What is a System Upgrade?

A System Upgrade (commonly referred to as a major release) is a comprehensive platform generation shift that introduces fundamental enhancements to core application performance, structural capabilities, and user interface (UI) environments. Upgrades replace the legacy software instance entirely with a newly engineered platform architecture.

  • Operational Objectives: Deploying transformative feature arrays, structural system additions, and comprehensive visual interface changes that do not exist within previous builds.
  • Release Cadence: Deployed infrequently due to the extensive software engineering, validation testing, and quality assurance cycles required to establish major build transitions.
  • Semantic Versioning Shift: Increments the major indicator at the leftmost position of a version string (for example, transitioning from version 2.0 to 3.0) or transitions across explicit platform release labels (such as migrating from macOS Mojave to macOS Big Sur).
  • Deployment Footprint: Features significant package footprints, requires strict IT change management controls to avoid network saturation, and frequently carries commercial or subscription licensing upgrade costs.

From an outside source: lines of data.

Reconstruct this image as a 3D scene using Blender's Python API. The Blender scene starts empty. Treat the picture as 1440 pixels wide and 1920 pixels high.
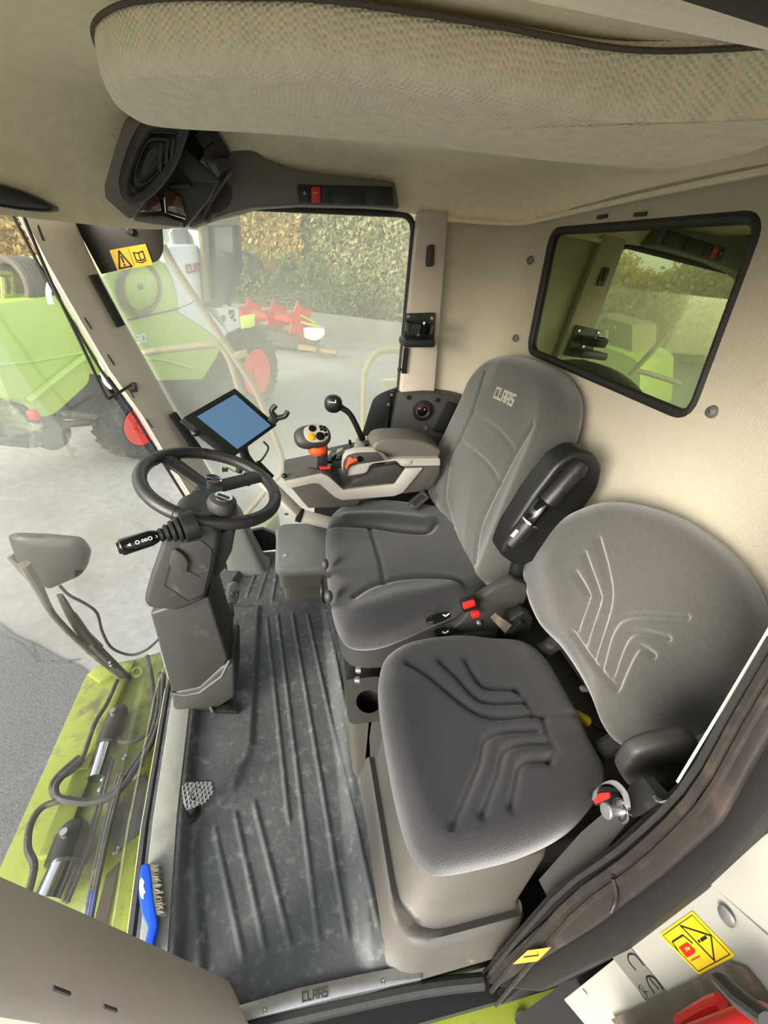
import bpy, bmesh, math, random
import numpy as np
from mathutils import Vector as V, Matrix

SC = bpy.context.scene
COL = SC.collection
rnd = random.Random(7)

# ------------------------------------------------------------------ camera
FOC, CX, CY = 760.0, 720.0, 960.0
EYE = V((0.0, 0.0, 1.30))
def _basis():
    y = V((537 - CX, 470 - CY, FOC)).normalized()
    z = -V((-140, 1228, FOC)); z = (z - y * z.dot(y)).normalized()
    return y.cross(z), y, z
AX = _basis()                          # world axes seen from the camera
def ray(px, py):
    d = V((px - CX, py - CY, FOC)).normalized()
    return V((AX[0].dot(d), AX[1].dot(d), AX[2].dot(d)))
def P(px, py, ax, val):
    """photo point -> place on the plane (axis ax == val)"""
    d = ray(px, py); i = 'xyz'.index(ax)
    return EYE + d * ((val - EYE[i]) / d[i])
def Q(px, py, n, p0):
    d = ray(px, py); n = V(n)
    return EYE + d * (n.dot(V(p0) - EYE) / n.dot(d))
def PP(pts, ax, val): return [P(a, b, ax, val) for a, b in pts]
def QQ(pts, n, p0): return [Q(a, b, n, p0) for a, b in pts]

cam_d = bpy.data.cameras.new('camera'); cam = bpy.data.objects.new('camera', cam_d); COL.objects.link(cam)
cam_d.sensor_fit = 'HORIZONTAL'; cam_d.sensor_width = 36.0; cam_d.lens = FOC / 1440 * 36.0
cam_d.clip_start = 0.01; cam_d.clip_end = 500
r_ = V((AX[0].x, AX[1].x, AX[2].x)); d_ = V((AX[0].y, AX[1].y, AX[2].y)); f_ = V((AX[0].z, AX[1].z, AX[2].z))
m = Matrix.Identity(4)
for i in range(3):
    m[i][0] = r_[i]; m[i][1] = -d_[i]; m[i][2] = -f_[i]; m[i][3] = EYE[i]
cam.matrix_world = m
SC.camera = cam

# ------------------------------------------------------------------ materials
def lin_rgb(c):
    return tuple(((x / 255) / 12.92 if x / 255 <= .04045 else ((x / 255 + .055) / 1.055) ** 2.4) for x in c) + (1.0,)
lin = lin_rgb
def mat(name, rgb, rough=.55, metal=0., noise=None, bump=None, sheen=0., spec=.5, coat=0., dirt=None, emit=None):
    """noise=(scale, amount), bump=(scale, strength[, 'weave']), dirt=(rgb, scale, lo, hi)"""
    M = bpy.data.materials.new(name); M.use_nodes = True
    nt = M.node_tree; N = nt.nodes; L = nt.links; b = N['Principled BSDF']
    k_ = 1. if name in ('liner_fabric', 'pad_fabric', 'pillar_plastic') else .86
    lin = lambda c: tuple(x * k_ for x in lin_rgb(c)[:3]) + (1.,)
    b.inputs['Base Color'].default_value = lin(rgb); b.inputs['Roughness'].default_value = rough
    b.inputs['Metallic'].default_value = metal; b.inputs['Specular IOR Level'].default_value = spec
    b.inputs['Sheen Weight'].default_value = sheen; b.inputs['Sheen Roughness'].default_value = .45
    b.inputs['Coat Weight'].default_value = coat
    tc = N.new('ShaderNodeTexCoord'); out = None
    col = None
    if noise:
        t = N.new('ShaderNodeTexNoise'); t.inputs['Scale'].default_value = noise[0]; t.inputs['Detail'].default_value = 5
        L.new(tc.outputs['Object'], t.inputs['Vector'])
        r = N.new('ShaderNodeMapRange'); r.inputs['From Min'].default_value = .3; r.inputs['From Max'].default_value = .7
        r.inputs['To Min'].default_value = 1 - noise[1]; r.inputs['To Max'].default_value = 1 + noise[1]
        L.new(t.outputs['Fac'], r.inputs['Value'])
        mx = N.new('ShaderNodeMix'); mx.data_type = 'RGBA'; mx.blend_type = 'MULTIPLY'; mx.inputs['Factor'].default_value = 1
        mx.inputs['A'].default_value = lin(rgb)
        cmb = N.new('ShaderNodeCombineColor')
        for k in range(3): L.new(r.outputs['Result'], cmb.inputs[k])
        L.new(cmb.outputs['Color'], mx.inputs['B']); col = mx.outputs['Result']
    if dirt:
        t = N.new('ShaderNodeTexNoise'); t.inputs['Scale'].default_value = dirt[1]; t.inputs['Detail'].default_value = 7; t.inputs['Roughness'].default_value = .65
        L.new(tc.outputs['Object'], t.inputs['Vector'])
        r = N.new('ShaderNodeMapRange'); r.inputs['From Min'].default_value = dirt[2]; r.inputs['From Max'].default_value = dirt[3]
        L.new(t.outputs['Fac'], r.inputs['Value'])
        mx = N.new('ShaderNodeMix'); mx.data_type = 'RGBA'; mx.inputs['A'].default_value = lin(rgb); mx.inputs['B'].default_value = lin(dirt[0])
        if col: L.new(col, mx.inputs['A'])
        L.new(r.outputs['Result'], mx.inputs['Factor']); col = mx.outputs['Result']
    if col: L.new(col, b.inputs['Base Color'])
    if bump:
        if len(bump) > 2 and bump[2] == 'weave':
            sx = N.new('ShaderNodeSeparateXYZ'); L.new(tc.outputs['Object'], sx.inputs[0])
            hs = []
            for k in (0, 1, 2):
                mu = N.new('ShaderNodeMath'); mu.operation = 'MULTIPLY'; mu.inputs[1].default_value = bump[0]
                L.new(sx.outputs[k], mu.inputs[0])
                s = N.new('ShaderNodeMath'); s.operation = 'SINE'; L.new(mu.outputs[0], s.inputs[0]); hs.append(s.outputs[0])
            pr = []
            for i_, j_ in ((0, 1), (1, 2), (2, 0)):
                a = N.new('ShaderNodeMath'); a.operation = 'MULTIPLY'; L.new(hs[i_], a.inputs[0]); L.new(hs[j_], a.inputs[1]); pr.append(a.outputs[0])
            a = N.new('ShaderNodeMath'); a.operation = 'ADD'; L.new(pr[0], a.inputs[0]); L.new(pr[1], a.inputs[1])
            a2 = N.new('ShaderNodeMath'); a2.operation = 'ADD'; L.new(a.outputs[0], a2.inputs[0]); L.new(pr[2], a2.inputs[1])
            hgt = a2.outputs[0]
        else:
            t2 = N.new('ShaderNodeTexNoise'); t2.inputs['Scale'].default_value = bump[0]; t2.inputs['Detail'].default_value = 4
            L.new(tc.outputs['Object'], t2.inputs['Vector']); hgt = t2.outputs['Fac']
        bp = N.new('ShaderNodeBump'); bp.inputs['Strength'].default_value = bump[1]; bp.inputs['Distance'].default_value = .004
        L.new(hgt, bp.inputs['Height']); L.new(bp.outputs['Normal'], b.inputs['Normal'])
    if emit:
        b.inputs['Emission Color'].default_value = lin(emit[0]); b.inputs['Emission Strength'].default_value = emit[1]
    return M

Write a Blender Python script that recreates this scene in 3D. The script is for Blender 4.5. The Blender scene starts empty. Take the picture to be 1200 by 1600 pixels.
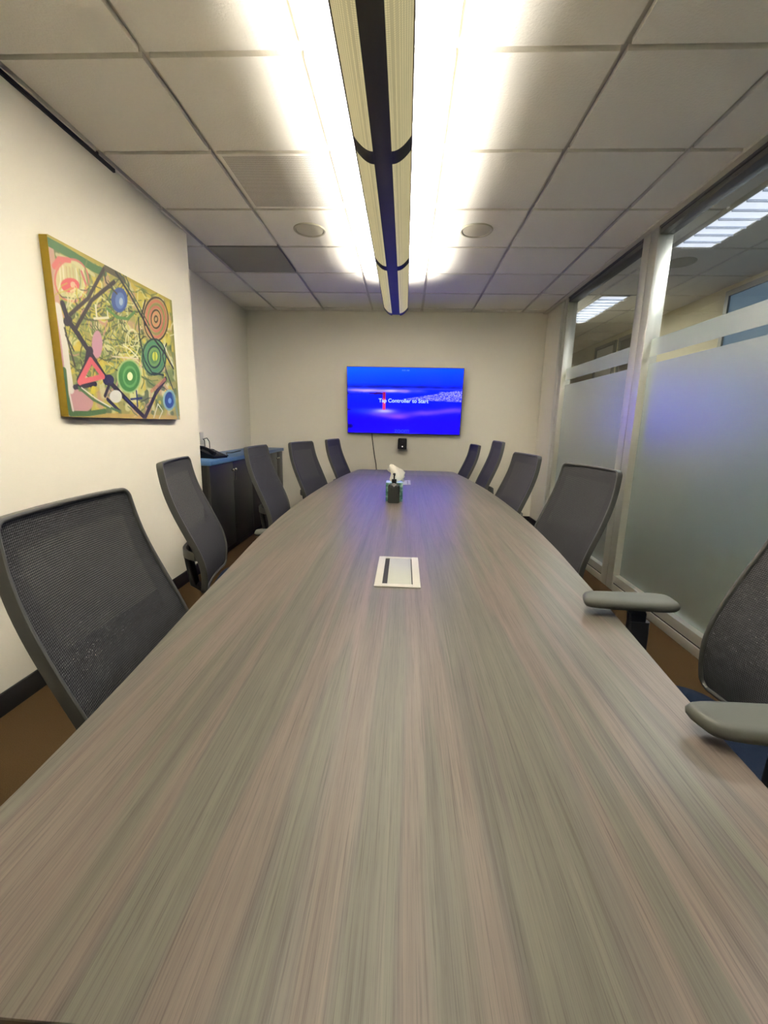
import bpy, bmesh, math, random
import numpy as np
from mathutils import Vector, Matrix

# ------------------------------------------------------------------ camera, world, light, exposure
sc = bpy.context.scene
COL = sc.collection
CAM_Z = 1.265
F_PX, PITCH, YAW, ROLL = 672.1, 0.2001, 0.0439, 0.0219

def make_camera():
    cd = bpy.data.cameras.new('camera')
    cd.sensor_fit = 'VERTICAL'
    cd.sensor_height = 36.0
    cd.lens = F_PX / 1600.0 * 36.0
    cd.clip_start = 0.01
    cd.clip_end = 60
    cam = bpy.data.objects.new('camera', cd)
    COL.objects.link(cam)
    fw = Vector((-math.sin(YAW) * math.cos(PITCH), math.cos(YAW) * math.cos(PITCH), -math.sin(PITCH)))
    rt = Vector((math.cos(YAW), math.sin(YAW), 0))
    up = rt.cross(fw)
    r2 = math.cos(ROLL) * rt + math.sin(ROLL) * up
    u2 = -math.sin(ROLL) * rt + math.cos(ROLL) * up
    m = Matrix.Identity(4)
    for i in range(3):
        m[i][0] = r2[i]; m[i][1] = u2[i]; m[i][2] = -fw[i]
    m[0][3], m[1][3], m[2][3] = 0, 0, CAM_Z
    cam.matrix_world = m
    sc.camera = cam
make_camera()

LAMP_UP_W = 104.0          # one 4 ft section of the pendant, uplight
LAMP_COLOR = (1.0, 0.98, 0.935)
LAMP_SPREAD = 127         # degrees of the reflector's upward beam
DIFFUSER_GLOW = 0.72
CORRIDOR_W = 26.0
TROFFER_GLOW = 1.05
SCREEN_GLOW = 2.6
WINDOW_GLOW = 0.22

sc.view_settings.view_transform = 'Standard'
sc.view_settings.look = 'None'
sc.view_settings.exposure = 0.0
sc.view_settings.gamma = 1.0
sc.view_settings.use_curve_mapping = False
sc.cycles.use_denoising = True
sc.cycles.max_bounces = 10
sc.cycles.diffuse_bounces = 6
sc.cycles.glossy_bounces = 4
sc.cycles.transmission_bounces = 8
sc.cycles.transparent_max_bounces = 16
sc.cycles.sample_clamp_indirect = 80.0
w = bpy.data.worlds.new('world')
sc.world = w
w.use_nodes = True
w.node_tree.nodes['Background'].inputs[0].default_value = (0.9, 0.95, 1.0, 1)
w.node_tree.nodes['Background'].inputs[1].default_value = 0.02

# ------------------------------------------------------------------ helpers
def lin(r, g, b):
    f = lambda c: (c / 255 / 12.92) if c / 255 <= 0.04045 else ((c / 255 + 0.055) / 1.055) ** 2.4
    return (f(r), f(g), f(b), 1.0)

def new_mat(name):
    m = bpy.data.materials.new(name)
    m.use_nodes = True
    nt = m.node_tree
    return m, nt, nt.nodes['Principled BSDF'], nt.nodes['Material Output']

def plain(name, rgb, rough=0.5, metal=0.0, spec=0.5, bump=0.0, bscale=200.0, var=0.0, vscale=8.0, coat=0.0):
    m, nt, b, o = new_mat(name)
    b.inputs['Base Color'].default_value = lin(*rgb)
    b.inputs['Roughness'].default_value = rough
    b.inputs['Metallic'].default_value = metal
    b.inputs['Specular IOR Level'].default_value = spec
    b.inputs['Coat Weight'].default_value = coat
    tc = nt.nodes.new('ShaderNodeTexCoord')
    if bump:
        n = nt.nodes.new('ShaderNodeTexNoise'); n.inputs['Scale'].default_value = bscale
        n.inputs['Detail'].default_value = 4
        nt.links.new(tc.outputs['Object'], n.inputs['Vector'])
        bp = nt.nodes.new('ShaderNodeBump'); bp.inputs['Strength'].default_value = bump
        bp.inputs['Distance'].default_value = 0.004
        nt.links.new(n.outputs['Fac'], bp.inputs['Height'])
        nt.links.new(bp.outputs['Normal'], b.inputs['Normal'])
    if var:
        n2 = nt.nodes.new('ShaderNodeTexNoise'); n2.inputs['Scale'].default_value = vscale
        n2.inputs['Detail'].default_value = 5
        nt.links.new(tc.outputs['Object'], n2.inputs['Vector'])
        mx = nt.nodes.new('ShaderNodeMix'); mx.data_type = 'RGBA'
        c = lin(*rgb)
        mx.inputs['A'].default_value = tuple(x * (1 - var) for x in c[:3]) + (1,)
        mx.inputs['B'].default_value = tuple(min(1, x * (1 + var)) for x in c[:3]) + (1,)
        nt.links.new(n2.outputs['Fac'], mx.inputs['Factor'])
        nt.links.new(mx.outputs['Result'], b.inputs['Base Color'])
    return m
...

Operational Comparison Matrix

Architectural Attribute System Update (Patch Build) System Upgrade (Major Release)
Structural Scope Modifies or repairs code parameters inside the active platform layer. Supersedes and replaces the legacy framework with a new architecture.
Primary Focus Remediating vulnerabilities, fixing code defects, stabilizing minor features. Introducing major functional modules, evolving UI frameworks, platform rewrites.
Versioning Impact Increments the rightmost patch index string (e.g., 2.1.0 > 2.1.1). Increments the leftmost major index string (e.g., 2.0 > 3.0) or platform name.
Package Footprint Minimal storage requirement (Kilobytes to Megabytes). Significant structural footprint (often several Gigabytes).
Downtime Required Low execution duration; safe for automated routine patch workflows. High execution duration requiring scheduled maintenance windows.
Financial Model Always free of cost under standard system maintenance lifecycles. Frequently tiered under distinct enterprise license fees or upgrade tiers.